Bob still occasionally superheroes with friend Lucius Best, also known as Frozone (Samuel L Jackson); but each time it happens Rick Dicker, who runs the relocation program, is called in to wipe people’s memories and clean up the rubble.
While Helen is somehow coping at home, poor Bob starts to resemble a 1980s British trade union leader worn down by several years of a Thatcher government.
Luckily an opportunity arises in the form of Mirage, a glamorous contact from a top secret project who sends him a self-destructing message on what looks ike an iPad, though to be honest I can’t remember if we had iPads back in 2004. It’s definitely post-papyrus / carved rock / Victorian wax-sealed note delivered by a tattered urchin in snowy London though.
They want Mr Invincible to help them fight the Omnidroid, a metal ball with four tentacle-like legs that is running riot on a tropical island.
Bob is keen, though after years without having to run around rescuing people, he’s now got a Dad Bod, and even getting into the tube to fire him across the island is tricky.
The jungle-covered island is a beautiful creation – cool blue skies, hot misty interiors, and luscious greenery.

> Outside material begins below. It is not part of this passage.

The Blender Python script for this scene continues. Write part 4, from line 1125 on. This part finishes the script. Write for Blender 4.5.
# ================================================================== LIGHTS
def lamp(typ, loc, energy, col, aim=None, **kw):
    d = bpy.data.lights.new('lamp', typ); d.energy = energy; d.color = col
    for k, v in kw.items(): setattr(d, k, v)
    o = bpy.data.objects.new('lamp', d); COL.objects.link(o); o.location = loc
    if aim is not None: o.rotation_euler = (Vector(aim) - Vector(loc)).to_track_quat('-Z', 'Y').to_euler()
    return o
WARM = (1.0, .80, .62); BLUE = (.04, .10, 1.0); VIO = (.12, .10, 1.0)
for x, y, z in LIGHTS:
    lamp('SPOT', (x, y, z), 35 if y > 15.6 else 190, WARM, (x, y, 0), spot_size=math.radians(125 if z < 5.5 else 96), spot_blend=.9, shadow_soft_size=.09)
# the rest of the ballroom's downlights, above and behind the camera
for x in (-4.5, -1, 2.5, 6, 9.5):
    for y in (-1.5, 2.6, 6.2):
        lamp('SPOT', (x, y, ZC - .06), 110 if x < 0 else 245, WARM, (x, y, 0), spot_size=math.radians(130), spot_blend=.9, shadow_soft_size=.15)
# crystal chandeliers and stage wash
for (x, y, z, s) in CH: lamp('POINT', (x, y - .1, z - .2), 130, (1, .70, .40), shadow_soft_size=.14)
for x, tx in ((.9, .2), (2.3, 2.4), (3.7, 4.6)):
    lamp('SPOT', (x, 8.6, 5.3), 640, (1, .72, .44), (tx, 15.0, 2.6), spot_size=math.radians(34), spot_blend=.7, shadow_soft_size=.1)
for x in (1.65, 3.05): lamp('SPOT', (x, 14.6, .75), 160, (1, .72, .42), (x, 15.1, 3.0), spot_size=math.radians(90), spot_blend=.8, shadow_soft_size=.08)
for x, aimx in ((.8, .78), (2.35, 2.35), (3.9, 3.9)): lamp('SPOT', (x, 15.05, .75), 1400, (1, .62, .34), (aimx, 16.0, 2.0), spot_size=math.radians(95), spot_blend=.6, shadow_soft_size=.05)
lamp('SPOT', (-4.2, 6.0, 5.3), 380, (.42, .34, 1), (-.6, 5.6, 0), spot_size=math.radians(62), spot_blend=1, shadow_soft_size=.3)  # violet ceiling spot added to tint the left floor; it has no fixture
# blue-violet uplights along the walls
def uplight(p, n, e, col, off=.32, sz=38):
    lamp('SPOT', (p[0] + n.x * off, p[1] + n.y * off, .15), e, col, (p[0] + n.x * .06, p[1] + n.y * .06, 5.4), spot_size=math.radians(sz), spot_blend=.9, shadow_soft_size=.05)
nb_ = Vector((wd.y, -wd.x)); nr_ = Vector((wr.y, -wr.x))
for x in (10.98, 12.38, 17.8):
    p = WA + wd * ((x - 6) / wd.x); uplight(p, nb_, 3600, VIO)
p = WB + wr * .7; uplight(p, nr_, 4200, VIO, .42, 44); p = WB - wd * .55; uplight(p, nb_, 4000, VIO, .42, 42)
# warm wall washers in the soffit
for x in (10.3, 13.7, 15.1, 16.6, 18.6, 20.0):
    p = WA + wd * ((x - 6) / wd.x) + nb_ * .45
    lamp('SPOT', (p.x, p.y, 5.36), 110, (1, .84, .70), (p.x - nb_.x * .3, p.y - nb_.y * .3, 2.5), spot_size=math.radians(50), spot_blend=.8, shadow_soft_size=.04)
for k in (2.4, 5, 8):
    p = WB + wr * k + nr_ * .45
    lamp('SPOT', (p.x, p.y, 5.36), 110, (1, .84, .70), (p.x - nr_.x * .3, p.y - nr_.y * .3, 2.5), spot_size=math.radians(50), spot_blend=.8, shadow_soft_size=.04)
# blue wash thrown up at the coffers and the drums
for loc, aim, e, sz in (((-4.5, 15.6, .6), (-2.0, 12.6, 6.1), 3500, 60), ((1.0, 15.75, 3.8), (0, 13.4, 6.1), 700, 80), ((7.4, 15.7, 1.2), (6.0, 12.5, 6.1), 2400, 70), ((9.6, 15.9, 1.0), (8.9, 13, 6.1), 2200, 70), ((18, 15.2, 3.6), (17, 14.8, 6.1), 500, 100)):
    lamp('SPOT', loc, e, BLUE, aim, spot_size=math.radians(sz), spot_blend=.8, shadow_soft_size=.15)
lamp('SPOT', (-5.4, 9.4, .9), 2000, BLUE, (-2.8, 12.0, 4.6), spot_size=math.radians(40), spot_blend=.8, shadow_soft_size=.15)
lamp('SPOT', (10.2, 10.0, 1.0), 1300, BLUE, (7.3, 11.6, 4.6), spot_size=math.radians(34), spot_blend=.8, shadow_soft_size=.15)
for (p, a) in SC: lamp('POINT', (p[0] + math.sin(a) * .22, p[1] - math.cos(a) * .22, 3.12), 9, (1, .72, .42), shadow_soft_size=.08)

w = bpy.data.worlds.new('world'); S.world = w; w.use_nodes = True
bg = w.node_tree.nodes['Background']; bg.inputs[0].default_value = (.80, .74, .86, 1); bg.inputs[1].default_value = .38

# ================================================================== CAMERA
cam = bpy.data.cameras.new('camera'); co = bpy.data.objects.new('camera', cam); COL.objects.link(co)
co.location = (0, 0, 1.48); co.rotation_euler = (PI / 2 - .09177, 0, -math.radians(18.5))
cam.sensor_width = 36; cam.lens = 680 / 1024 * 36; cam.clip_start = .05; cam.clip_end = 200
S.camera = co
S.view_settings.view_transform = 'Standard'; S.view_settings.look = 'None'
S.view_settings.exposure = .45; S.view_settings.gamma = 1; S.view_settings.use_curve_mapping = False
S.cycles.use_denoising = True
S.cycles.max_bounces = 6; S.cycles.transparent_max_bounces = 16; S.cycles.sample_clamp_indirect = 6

The Omnidroid is a fearsome foe though, and getting more powerful. It can it run, roll and climb, flinging Mr Incredible all over the place; but it’s also learning about him and the way he fights, to make future Omnidroid versions even more powerful.
Mr Incredible defeats the Omnidroid, and heads home to await his next mission from Mirage. Doing what he does best has also given him a whole new lease of life, and a purpose, so soon he’s getting back into shape, lifting trains.
But an android needs a creator, and it turns out to be someone Bob knows: little Buddy, who we saw as a Mr Incredible superfan at the start of the movie. When Mr Incredible is summoned back to the island he discovers that Buddy, now bearing the self-awarded superhero name Syndrome, is going to send the Omnidroid to Metroville, defeat it himself, and bask in the glory. (God, so many villains are doing it because of some perceived childhood slight, aren’t they.)
Syndrome’s evil plan is actually rather egalitarian, eventually anyway. After defeating the Omnidroid he’s going to sell his inventions to the public so everyone can be a superhero. Because when everyone is super, it won’t have any cachet. Yes, he’s planning on democratising superhero-dom. Which doesn’t sound like a bad idea to be honest, though human nature being what it is soon you’d have the new, paid-up superheroes claiming their success is down to their innate goodness and not superhero privilege, with the have-nots blamed for their own misfortune.
Fortunately Elastigirl is on the case, and, with her two stowaway older children, flies in to help. This is a family affair and as Mr and Mrs reunite in the facility (there’s a terrific scene where she manages to get stretchy bits of herself stuck in several different automatic doors, metres apart, like when I try to trap a spider under a glass and misjudge it so various legs are sticking out) the kids are fighting off flying saucer guards outside.
This is a clever, very funny film, without the laziness and ironic shorthand that many of these types of films seem to have now (and which are increasingly the animated equivalent of observational comedy about why socks go missing in the wash, or toast falls butter side down).
The final showdown takes place back in Metroville. But with four members of the same superhero family to tackle Omnidroid and Buddy, and Frozone back on the scene (once he finds where his wife Honey has put his superhero suit), it would be incredible if The Incredibles didn’t actually win.